29

Quoting from here,

In C, there are two different namespaces of types: a namespace of struct/union/enum tag names and a namespace of typedef names.

name.c

$ cat name.c
#include<stdio.h>

typedef long long long2;

int long2 () {
    return 4;
}

int main() {

    printf("hello, world!");
    return 0;
}
$ gcc name.c -o name
name.c:4: error: 'long2' redeclared as different kind of symbol
name.c:3: error: previous declaration of 'long2' was here
$

name2.c

$ cat name2.c
#include<stdio.h>

int four() {
    return 4;
}

struct dummy {
    int member;
};

int main() {

    struct dummy four;
}

$ gcc name2.c -o name2
$ 

I am trying to understand C namespace conflicts.

  • In the first case, why is there a conflict? Do functions also belong to the typedef namespace?

  • In the second case, why is there no conflict at all? The function and the variable both are named four. Why does the compiler allow that? How is &four supposed to be resolved?

0

4 Answers 4

36

C has four different name spaces for identifiers:

  • Label names (the goto type).
  • Tags (names of structures, unions and enumerations).
  • Members of structures and unions (these have a separate namespace per structure/union).
  • All other identifiers (function names, object names, type(def) names, enumeration constants, etc).

See also C99 6.2.3.

So your two question can be answered as:

  1. Yes, function names and typedef names share the same name space.
  2. No conflict, because the compiler will use scope rules (for function or object names). The identifier in main is said to shadow the global function name, something your compiler will warn you about if you set the warning levels high enough.
2
  • Does structs/unions/enums share one namespace? i.e., can struct T and union T go well together?
    – iBug
    Nov 17, 2017 at 10:00
  • iBug, no, they can't, since struct, unions and enumerations share the same namespace (tags namespace).
    – dandev486
    Aug 18 at 11:39
8

But the crucial point on your examples isn't about namespace, but the scope of the names.

In name.c, both long2 are "ordinary identifiers" (share the same name space), and both of them are defined in the same scope, so there is a conflict. (C99 §6.7/3)

If name2.c, the local variable four is in a scope deeper than the function four, so the variable hides the function four (C99 §6.2.1/4).

8

Your 2nd example does not show "no conflict". There is a conflict! Try this:

#include <stdio.h>
int four(void) { return 4; }
struct dummy { int member; };
int main(void) {
    struct dummy four;
    four.member = four();
}

And now this

#include <stdio.h>
int four(void) { return 4; }
struct dummy { int member; };
int main(void) {
    int (*fx)(void) = four; /* "save" function */
    struct dummy four;     /* hide it         */
    four.member = fx();    /* use "hidden" fx */
}

In your 2nd example, the variable four hides the function four().

0

To answer your two questions quick.

Q1. In the first case, why is there a conflict? Do functions also belong to the typedef namespace?
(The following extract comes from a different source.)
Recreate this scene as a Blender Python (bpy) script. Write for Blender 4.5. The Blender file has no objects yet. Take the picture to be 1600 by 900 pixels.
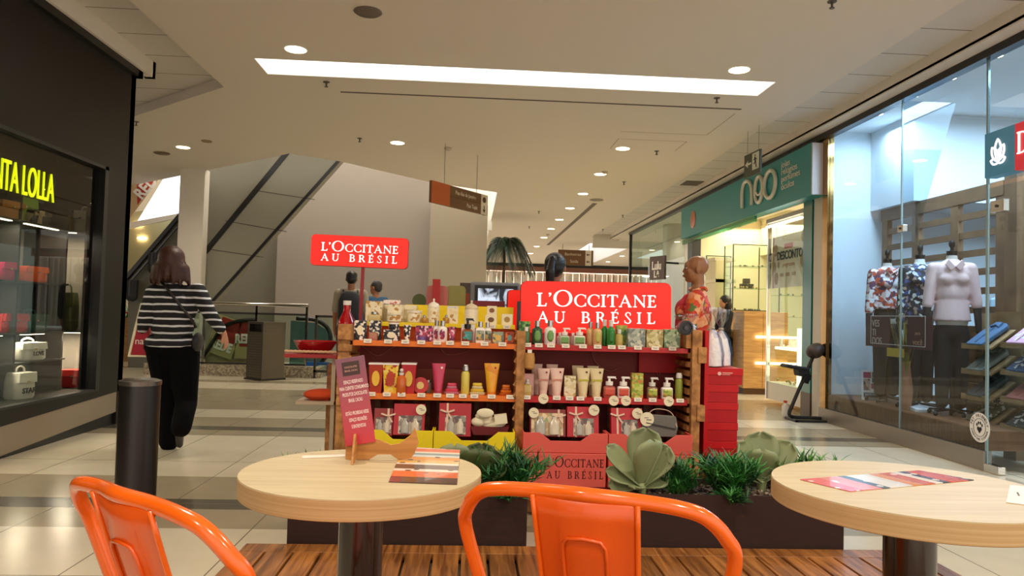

A1. Yes, identifiers for functions and typedef'ed types share the same namespace. So there's a conflict.

Q2. In the second case, why is there no conflict at all? The function and the variable both are named four. Why does the compiler allow that? How is &four supposed to be resolved?

A2. There's no conflict in your 2nd example even though the two identifiers named four belong to the same identifier namesapce, which is Ordinary namespace. Because the variable identifier four in the main is in a function scope, whereas the function identifier four in a file scope. So the latter one is hidden by the former one as the basic scope rule. If you move the variable four to the file scope(global) like below, you'll see an error.

...

struct dummy four; // Error! there's a previous definition
                   // in this file scope(global).

int main() {
    // struct dummy four; // Commented out.